NAB Chief Smith: Retrans Preserves Programming

WASHINGTON: Retransmission is not broken and certainly doesn’t need fixing, broadcast lobby chief Gordon Smith said Saturday evening on C-SPAN’s talk series, “The Communicators.” Smith, president and CEO of the National Association of Broadcasters, managed to work in a defense of retrans in answer to whether or not free TV had been “broken by the Internet.”

“No, because of retransmission consent, just as cable and satellite ask for payment of their produced content, we ask for the same consideration when they take our content and put it through their pipes or bounce it off their satellites, we feel like we’re owed something,” Smith said. “I think it’s important to remember that of all the programming Americans watch, in a majority, it is broadcast content. People like to watch things live, they like the Super Bowl, they like baseball, like ‘24,’ ‘The Office,’ ‘The Mentalist.’ All these things are very expensive to produce.”

Retrans is TVs hot potato in Washington right now. Federal regulators are considering a rewrite of the rules governing how pay TV providers gain carriage access to over-the-air broadcast signals. Natch, folks are taking sides. Republican commissioner Robert McDowell and House Commerce Committee Chairman Fred Upton (R-Mich.) both have objected to further retransmission regulation.

Smith, a former Republican senator from Oregon, agreed.

“While there is a rare interruption, the truth of the matter is, 99 percent of these negotiations are carried out without interruption on a market basis,” he said.

Ironically, one such disruption had commenced just hours before, when the retrans contract between LIN TV and Dish Network expired. LIN said it pulled 27 local TV station signals from Dish systems at midnight on Friday. However, another retrans negotiation was settled last week before any contention was publicized. Sinclair Broadcast Group quietly cut a carriage deal with Comcast for 36 TV stations in 22 markets.

Smith deftly fielded a query about whether or not it was helpful to the NAB that Republicans had reclaimed the House.

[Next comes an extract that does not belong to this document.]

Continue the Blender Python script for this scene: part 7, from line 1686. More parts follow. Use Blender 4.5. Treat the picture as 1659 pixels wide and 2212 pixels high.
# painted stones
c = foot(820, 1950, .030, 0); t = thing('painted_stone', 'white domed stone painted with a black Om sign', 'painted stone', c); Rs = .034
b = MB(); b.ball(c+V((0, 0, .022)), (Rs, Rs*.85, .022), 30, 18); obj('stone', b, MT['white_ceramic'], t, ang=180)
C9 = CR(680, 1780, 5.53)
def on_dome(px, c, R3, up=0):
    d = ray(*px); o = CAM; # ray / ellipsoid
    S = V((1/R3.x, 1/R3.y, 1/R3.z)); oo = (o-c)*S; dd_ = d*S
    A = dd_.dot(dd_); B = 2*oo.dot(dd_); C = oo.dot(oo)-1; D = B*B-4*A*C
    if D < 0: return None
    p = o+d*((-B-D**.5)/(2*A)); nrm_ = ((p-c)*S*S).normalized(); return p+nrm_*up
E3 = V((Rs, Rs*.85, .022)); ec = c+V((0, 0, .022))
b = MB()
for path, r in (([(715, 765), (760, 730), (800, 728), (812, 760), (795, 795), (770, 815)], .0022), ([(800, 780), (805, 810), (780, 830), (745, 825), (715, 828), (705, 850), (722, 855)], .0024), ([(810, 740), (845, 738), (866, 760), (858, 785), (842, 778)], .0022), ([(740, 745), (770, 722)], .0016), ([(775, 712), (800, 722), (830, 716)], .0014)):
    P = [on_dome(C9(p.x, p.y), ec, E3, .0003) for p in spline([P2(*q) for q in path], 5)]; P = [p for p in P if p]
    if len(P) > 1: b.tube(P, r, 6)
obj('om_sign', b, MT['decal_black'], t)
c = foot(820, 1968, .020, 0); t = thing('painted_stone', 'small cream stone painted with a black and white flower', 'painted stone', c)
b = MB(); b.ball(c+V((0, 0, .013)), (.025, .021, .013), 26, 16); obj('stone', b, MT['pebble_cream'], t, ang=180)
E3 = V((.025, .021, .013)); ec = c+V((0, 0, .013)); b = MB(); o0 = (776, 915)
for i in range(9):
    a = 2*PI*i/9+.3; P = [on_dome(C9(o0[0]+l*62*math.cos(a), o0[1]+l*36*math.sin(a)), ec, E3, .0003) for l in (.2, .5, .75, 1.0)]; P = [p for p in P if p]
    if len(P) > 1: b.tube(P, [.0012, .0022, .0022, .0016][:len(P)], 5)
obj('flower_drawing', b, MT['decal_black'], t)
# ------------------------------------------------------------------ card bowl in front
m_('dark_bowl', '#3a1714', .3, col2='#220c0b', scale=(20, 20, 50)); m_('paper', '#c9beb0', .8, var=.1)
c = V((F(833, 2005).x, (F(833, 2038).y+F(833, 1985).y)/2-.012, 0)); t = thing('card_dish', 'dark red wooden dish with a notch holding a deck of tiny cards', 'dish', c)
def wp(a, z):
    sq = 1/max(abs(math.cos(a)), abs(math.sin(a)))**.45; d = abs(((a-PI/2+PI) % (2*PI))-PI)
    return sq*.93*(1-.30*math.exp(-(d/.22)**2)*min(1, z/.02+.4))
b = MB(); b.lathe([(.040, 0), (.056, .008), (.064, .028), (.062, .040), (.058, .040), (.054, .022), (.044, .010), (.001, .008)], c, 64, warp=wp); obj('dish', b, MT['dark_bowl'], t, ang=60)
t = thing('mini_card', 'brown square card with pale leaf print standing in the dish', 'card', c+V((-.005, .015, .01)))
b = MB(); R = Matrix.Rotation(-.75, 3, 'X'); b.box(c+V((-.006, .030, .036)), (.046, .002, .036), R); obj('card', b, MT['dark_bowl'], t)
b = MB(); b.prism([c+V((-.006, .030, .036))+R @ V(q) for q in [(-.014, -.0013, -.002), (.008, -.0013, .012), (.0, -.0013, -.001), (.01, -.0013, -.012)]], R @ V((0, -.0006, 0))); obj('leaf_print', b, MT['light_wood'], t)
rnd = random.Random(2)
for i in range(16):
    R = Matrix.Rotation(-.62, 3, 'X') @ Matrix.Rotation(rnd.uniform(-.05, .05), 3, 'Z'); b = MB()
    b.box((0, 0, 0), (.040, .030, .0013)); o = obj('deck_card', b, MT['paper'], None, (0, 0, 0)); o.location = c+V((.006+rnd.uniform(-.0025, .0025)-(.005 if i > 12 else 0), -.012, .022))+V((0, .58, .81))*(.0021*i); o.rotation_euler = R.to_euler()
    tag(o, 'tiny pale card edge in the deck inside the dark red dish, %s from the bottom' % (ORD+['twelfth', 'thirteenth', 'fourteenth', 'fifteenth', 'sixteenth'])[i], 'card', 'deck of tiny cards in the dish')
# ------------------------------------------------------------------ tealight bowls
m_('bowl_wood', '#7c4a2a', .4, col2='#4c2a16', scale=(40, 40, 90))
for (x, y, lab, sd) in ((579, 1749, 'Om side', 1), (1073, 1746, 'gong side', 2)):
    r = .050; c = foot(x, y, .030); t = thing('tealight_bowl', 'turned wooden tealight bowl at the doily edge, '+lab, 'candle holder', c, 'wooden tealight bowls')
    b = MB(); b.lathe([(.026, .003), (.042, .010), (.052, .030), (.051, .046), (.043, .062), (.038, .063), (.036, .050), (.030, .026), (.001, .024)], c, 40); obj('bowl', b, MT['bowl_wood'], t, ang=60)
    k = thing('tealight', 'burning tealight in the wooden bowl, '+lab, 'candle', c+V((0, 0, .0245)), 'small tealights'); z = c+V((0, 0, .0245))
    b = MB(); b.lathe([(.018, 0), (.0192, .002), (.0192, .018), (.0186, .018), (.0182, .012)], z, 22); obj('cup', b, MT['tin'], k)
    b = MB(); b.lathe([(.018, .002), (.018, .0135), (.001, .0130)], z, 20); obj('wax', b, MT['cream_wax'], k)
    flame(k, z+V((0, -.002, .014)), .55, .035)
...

“Our issues are not Republican and Democratic . . . they’re about the American people--news, weather, sports and emergency information they want to watch,” he said. “I find friends on both sides of the aisle. The fact of a divided government gives you a lot more procedural hurdles to utilize if you need to . . . when I served, I think I was viewed as a constructive conservative. I count many, many friends on the Democratic side of the aisle.”

The imposition of network neutrality rules by the Federal Communications Commission gave Smith concerns about over-regulation in general, he said.

“My hope is that the FCC will act in accordance with what they’ve said publicly, and that they don’t have the statutory authority to impose bringing arbitration or some new system that puts the government’s thumb on negotiation and tries to force a particular outcome,” he said.

With regard to spectrum, Smith noted that broadcasters relinquished nearly a third of their spectrum in the DTV transition.

“The ink’s hardly dry on the bill, and already the demand is ‘we need more,’” he said.

The Obama Administration is now seeking to repurpose 40 percent of the remaining TV spectrum for wireless broadband. It has proposed to do so before conducting a full survey of what is available and what’s in use. And while broadcasters have repeatedly been charged with “spectrum squatting,” Smith noted recent disclosures by Time Warner and Clearwire having “tremendous amounts” of unpurposed spectrum.

“You can call it hoarding if you want,” Smith said.

The FCC needs Congressional authority to hold its proposed incentive auctions, by which broadcasters who voluntarily relinquish spectrum would be paid a cut of the proceeds. But it does not need such authority to repack the broadcast spectrum, requiring TV stations to move to new channel assignments.

“Our hope is to keep ‘voluntary,’ voluntary, so that if you don’t volunteer to go out of business, that you’re not placed in an inferior band,” he said. “That you don’t lose multicasting, which is your foreign-language stations, religious stations, minority stations. We don’t want to lose the future of mobile television.”

Smith said mobile and multicasting represented “tremendous innovations” broadcasters have already sunk millions into. Repacking, “really just forced relocation,” he said, could put broadcasters into bandwidth with poorer coverage characteristics. Smith called upon TV manufacturers to improve reception capabilities.

Without ball-parking a overall percentage of how many broadcasters would bite on incentive auctions, Smith said cash-strapped operations would be tempted.

“I don’t know where they came up with needing another 120 MHz,” Smith said. “I don’t know why that number comes out of broadcasting, so somewhere between there and zero, there’ll be some broadcasters who are under water economically who’ll gladly agree to go out of business for a market fee.”

Smith also noted that in a “pay-go” environment, spectrum auction proceeds “were every legislators pay-for for everything. So when you put billions on the table, there’s a lot of claimants. So where will broadcasters fare? So I’ve said to those in broadcasting who may want to volunteer to make sure the check clears before you let go of your spectrum.”